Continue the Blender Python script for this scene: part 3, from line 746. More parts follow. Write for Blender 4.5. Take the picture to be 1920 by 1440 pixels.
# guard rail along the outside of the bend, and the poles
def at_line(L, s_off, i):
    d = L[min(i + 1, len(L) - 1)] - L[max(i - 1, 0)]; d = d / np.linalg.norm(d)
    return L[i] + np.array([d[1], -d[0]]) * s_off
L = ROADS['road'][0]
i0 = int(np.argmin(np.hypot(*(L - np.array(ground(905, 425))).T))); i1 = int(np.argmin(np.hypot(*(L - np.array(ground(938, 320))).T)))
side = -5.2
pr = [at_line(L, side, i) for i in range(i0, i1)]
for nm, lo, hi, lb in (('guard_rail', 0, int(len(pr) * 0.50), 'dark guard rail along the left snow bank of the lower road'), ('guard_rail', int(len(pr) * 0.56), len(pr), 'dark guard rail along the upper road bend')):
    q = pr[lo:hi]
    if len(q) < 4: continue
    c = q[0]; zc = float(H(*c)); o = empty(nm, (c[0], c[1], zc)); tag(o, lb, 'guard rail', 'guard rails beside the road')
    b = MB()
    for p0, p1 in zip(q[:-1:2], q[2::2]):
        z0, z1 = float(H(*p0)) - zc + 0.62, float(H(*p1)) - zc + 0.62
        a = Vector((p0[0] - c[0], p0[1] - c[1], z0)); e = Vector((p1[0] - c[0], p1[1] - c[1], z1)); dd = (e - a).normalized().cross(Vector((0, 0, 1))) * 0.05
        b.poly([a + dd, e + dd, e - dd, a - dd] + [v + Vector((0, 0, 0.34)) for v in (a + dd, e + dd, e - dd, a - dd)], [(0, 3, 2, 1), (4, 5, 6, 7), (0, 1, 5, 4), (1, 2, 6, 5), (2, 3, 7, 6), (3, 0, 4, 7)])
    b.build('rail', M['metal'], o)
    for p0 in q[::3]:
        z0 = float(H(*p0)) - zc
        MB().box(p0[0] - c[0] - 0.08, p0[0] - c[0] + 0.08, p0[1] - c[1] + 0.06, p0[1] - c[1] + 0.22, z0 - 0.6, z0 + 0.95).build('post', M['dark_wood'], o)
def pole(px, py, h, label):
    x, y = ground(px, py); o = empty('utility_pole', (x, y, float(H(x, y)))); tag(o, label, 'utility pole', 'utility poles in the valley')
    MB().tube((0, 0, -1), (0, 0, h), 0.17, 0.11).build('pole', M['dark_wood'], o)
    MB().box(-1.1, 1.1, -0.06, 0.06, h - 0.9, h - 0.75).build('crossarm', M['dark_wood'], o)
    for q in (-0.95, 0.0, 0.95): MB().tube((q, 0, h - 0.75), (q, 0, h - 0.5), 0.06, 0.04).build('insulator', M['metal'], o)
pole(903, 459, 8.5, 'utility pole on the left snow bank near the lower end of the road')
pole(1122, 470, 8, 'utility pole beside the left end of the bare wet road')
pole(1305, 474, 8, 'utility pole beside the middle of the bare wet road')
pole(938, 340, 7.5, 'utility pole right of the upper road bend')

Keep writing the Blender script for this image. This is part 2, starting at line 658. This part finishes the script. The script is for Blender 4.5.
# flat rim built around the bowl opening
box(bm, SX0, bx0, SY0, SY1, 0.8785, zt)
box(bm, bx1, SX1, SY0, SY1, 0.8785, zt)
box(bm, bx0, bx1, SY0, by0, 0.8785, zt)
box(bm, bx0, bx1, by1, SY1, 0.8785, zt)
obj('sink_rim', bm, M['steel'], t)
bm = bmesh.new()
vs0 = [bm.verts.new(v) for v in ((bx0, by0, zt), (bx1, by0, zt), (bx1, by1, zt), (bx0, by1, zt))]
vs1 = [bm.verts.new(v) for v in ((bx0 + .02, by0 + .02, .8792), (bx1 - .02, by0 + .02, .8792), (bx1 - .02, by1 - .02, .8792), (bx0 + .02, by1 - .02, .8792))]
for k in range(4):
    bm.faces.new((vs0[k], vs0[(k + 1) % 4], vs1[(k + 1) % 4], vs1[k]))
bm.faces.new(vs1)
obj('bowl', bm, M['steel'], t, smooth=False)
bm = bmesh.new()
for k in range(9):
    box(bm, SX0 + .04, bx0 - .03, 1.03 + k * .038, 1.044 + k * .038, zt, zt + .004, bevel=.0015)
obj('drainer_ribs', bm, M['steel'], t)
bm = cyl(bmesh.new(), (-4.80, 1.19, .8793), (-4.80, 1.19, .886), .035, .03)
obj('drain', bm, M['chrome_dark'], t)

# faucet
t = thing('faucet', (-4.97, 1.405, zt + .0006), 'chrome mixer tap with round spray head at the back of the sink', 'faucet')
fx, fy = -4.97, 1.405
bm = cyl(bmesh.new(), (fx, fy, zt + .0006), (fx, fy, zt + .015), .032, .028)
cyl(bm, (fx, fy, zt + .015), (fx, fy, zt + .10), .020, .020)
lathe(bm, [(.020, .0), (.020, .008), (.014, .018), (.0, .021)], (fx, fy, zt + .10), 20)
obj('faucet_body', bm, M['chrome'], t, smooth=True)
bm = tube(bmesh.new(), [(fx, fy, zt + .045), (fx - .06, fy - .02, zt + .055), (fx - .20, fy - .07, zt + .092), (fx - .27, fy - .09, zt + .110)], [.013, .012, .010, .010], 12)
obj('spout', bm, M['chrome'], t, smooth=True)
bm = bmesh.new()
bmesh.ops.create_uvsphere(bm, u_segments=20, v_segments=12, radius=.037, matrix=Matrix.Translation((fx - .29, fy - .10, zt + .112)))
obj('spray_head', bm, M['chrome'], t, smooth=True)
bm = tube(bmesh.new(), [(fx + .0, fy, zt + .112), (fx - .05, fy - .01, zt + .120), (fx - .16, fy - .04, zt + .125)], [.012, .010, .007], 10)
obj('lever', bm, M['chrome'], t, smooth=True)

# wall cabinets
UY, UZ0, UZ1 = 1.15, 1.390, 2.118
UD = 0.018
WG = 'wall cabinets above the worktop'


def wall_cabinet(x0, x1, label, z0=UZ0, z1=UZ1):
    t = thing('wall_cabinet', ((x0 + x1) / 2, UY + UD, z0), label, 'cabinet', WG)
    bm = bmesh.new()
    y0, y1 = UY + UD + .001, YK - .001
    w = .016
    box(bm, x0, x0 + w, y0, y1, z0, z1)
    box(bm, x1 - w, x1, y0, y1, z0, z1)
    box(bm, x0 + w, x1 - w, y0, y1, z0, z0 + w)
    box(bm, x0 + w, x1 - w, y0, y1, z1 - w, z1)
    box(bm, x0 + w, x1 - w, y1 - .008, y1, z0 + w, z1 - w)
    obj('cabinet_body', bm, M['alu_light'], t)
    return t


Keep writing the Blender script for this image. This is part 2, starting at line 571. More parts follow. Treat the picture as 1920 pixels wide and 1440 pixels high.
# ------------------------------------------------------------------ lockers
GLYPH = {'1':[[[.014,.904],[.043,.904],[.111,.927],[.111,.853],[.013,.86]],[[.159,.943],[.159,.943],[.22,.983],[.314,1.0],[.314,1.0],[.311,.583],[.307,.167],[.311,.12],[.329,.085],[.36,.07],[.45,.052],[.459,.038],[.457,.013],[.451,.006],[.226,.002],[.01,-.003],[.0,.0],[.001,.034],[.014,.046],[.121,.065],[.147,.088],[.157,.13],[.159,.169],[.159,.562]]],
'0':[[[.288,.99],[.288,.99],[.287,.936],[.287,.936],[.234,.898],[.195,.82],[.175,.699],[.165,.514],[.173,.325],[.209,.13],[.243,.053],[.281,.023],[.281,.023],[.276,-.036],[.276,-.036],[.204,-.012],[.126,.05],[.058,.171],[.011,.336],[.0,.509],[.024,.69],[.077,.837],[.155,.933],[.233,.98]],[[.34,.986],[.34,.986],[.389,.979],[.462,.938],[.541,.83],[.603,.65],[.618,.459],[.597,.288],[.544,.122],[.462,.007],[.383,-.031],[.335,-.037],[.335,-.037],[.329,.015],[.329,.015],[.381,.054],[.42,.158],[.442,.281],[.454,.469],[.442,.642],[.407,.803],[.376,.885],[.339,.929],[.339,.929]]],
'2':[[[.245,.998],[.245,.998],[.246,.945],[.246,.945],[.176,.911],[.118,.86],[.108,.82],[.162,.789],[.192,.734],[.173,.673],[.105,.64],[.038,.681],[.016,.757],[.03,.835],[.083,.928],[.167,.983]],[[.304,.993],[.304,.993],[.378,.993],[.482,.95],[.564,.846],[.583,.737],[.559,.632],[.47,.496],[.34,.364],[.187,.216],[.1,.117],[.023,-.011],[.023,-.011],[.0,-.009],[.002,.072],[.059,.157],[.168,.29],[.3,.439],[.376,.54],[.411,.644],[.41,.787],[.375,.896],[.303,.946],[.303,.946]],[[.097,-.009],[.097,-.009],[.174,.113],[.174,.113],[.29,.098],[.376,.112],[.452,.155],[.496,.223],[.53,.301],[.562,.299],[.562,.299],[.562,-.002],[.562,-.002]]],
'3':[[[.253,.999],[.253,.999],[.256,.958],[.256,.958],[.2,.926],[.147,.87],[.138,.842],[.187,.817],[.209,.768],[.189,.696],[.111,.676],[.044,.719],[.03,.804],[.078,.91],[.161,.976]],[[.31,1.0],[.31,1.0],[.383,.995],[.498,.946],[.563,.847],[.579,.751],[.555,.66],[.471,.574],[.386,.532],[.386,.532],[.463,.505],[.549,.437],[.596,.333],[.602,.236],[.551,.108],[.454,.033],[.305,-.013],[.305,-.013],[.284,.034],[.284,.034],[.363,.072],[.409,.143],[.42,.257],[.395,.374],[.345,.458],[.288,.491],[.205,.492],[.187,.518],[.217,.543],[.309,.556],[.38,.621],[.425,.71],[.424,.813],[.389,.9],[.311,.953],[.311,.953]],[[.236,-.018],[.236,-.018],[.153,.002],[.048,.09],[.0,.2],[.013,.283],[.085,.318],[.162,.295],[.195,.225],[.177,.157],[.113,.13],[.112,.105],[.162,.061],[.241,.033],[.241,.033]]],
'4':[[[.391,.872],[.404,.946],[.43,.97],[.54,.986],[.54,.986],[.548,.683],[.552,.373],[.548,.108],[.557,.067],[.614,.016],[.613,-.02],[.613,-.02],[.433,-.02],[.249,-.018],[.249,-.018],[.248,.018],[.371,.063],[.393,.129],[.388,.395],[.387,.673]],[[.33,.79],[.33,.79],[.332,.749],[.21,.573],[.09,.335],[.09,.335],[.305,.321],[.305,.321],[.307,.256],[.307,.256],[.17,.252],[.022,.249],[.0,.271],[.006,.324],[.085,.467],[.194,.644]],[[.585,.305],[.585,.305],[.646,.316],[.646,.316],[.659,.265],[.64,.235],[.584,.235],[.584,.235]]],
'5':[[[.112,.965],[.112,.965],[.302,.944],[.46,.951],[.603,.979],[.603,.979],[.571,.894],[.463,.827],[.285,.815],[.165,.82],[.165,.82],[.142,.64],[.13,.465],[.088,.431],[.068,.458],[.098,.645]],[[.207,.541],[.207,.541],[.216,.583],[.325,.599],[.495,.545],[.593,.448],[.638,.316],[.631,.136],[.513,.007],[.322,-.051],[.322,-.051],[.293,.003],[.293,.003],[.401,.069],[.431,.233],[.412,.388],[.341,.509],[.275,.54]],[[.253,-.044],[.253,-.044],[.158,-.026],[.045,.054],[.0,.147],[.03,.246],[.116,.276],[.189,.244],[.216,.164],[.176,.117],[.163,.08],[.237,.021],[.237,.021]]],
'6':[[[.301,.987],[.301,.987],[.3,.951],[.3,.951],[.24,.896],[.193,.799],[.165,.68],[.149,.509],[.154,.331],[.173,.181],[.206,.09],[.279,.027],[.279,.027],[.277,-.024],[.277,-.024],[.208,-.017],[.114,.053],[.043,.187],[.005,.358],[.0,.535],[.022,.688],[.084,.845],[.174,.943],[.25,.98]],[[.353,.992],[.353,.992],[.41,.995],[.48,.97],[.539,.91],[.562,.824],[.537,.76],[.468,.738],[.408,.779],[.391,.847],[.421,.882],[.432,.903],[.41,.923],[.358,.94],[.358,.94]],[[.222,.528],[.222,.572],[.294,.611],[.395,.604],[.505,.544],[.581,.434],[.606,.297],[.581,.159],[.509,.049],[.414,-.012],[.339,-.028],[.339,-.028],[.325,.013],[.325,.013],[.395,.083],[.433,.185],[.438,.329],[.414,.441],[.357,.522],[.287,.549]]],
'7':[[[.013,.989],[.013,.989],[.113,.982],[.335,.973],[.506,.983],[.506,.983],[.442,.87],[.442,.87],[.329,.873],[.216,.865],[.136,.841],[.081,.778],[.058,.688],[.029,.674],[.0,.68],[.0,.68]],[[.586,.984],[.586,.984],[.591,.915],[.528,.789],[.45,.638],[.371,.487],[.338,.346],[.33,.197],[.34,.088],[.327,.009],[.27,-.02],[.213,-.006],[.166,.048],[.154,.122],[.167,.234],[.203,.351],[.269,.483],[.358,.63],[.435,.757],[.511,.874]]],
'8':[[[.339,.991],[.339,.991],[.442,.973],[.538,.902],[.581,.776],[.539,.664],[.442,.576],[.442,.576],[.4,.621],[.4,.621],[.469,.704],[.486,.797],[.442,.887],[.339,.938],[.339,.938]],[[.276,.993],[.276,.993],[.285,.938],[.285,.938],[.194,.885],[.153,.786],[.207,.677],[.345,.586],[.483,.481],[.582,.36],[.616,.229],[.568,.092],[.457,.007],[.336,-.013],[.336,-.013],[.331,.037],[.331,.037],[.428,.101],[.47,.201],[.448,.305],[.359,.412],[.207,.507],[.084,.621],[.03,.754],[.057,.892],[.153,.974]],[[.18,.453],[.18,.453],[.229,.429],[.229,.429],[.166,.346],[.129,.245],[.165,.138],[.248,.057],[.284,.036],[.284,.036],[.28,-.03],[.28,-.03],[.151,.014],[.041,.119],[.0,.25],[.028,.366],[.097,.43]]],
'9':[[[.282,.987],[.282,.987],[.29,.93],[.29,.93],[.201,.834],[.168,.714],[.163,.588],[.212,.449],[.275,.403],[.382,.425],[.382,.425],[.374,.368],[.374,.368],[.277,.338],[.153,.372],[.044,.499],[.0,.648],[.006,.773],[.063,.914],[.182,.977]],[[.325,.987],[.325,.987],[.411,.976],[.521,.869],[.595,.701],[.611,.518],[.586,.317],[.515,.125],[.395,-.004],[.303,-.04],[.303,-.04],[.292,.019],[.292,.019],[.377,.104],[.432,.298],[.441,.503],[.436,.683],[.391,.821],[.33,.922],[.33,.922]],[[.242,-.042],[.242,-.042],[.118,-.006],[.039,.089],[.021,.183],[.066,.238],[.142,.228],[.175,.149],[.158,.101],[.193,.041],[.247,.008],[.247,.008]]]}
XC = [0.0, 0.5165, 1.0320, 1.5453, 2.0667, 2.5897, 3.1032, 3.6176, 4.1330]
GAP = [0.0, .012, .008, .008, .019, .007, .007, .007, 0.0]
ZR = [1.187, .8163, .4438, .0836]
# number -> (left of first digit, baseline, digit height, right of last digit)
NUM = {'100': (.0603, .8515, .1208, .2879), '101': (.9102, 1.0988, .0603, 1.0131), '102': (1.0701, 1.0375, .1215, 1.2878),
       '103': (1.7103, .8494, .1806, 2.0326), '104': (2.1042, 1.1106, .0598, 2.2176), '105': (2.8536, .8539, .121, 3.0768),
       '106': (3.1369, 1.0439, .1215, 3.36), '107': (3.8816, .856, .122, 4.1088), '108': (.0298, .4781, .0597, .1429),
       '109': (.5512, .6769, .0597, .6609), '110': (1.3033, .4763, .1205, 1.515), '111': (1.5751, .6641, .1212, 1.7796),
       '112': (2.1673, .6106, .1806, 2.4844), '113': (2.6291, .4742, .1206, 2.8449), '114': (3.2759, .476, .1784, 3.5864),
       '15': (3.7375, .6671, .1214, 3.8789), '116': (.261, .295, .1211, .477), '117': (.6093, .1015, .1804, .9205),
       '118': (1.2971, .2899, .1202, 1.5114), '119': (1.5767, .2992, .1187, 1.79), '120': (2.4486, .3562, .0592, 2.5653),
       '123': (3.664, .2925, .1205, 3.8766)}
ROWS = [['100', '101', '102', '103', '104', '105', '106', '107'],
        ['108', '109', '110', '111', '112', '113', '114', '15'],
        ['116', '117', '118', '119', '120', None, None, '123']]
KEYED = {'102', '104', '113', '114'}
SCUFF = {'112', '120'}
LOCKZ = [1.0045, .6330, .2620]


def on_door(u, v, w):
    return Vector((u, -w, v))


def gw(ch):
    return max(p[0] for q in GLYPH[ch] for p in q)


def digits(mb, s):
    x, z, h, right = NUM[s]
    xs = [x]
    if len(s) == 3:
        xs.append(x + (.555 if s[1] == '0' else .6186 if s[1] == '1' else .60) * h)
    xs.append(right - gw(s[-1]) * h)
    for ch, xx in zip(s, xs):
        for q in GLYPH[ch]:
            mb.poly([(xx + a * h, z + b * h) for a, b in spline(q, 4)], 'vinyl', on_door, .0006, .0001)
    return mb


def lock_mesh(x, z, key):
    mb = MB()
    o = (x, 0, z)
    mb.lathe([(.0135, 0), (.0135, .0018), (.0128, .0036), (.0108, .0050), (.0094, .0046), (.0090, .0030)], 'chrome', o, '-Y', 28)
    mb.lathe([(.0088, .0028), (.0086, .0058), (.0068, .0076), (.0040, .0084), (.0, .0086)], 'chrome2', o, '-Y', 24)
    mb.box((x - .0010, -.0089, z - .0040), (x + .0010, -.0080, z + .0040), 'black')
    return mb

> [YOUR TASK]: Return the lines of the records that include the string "parts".

> [EXERCISE RESPONSE]:
Continue the Blender Python script for this scene: part 3, from line 746. More parts follow. Write for Blender 4.5. Take the picture to be 1920 by 1440 pixels.
Keep writing the Blender script for this image. This is part 2, starting at line 571. More parts follow. Treat the picture as 1920 pixels wide and 1440 pixels high.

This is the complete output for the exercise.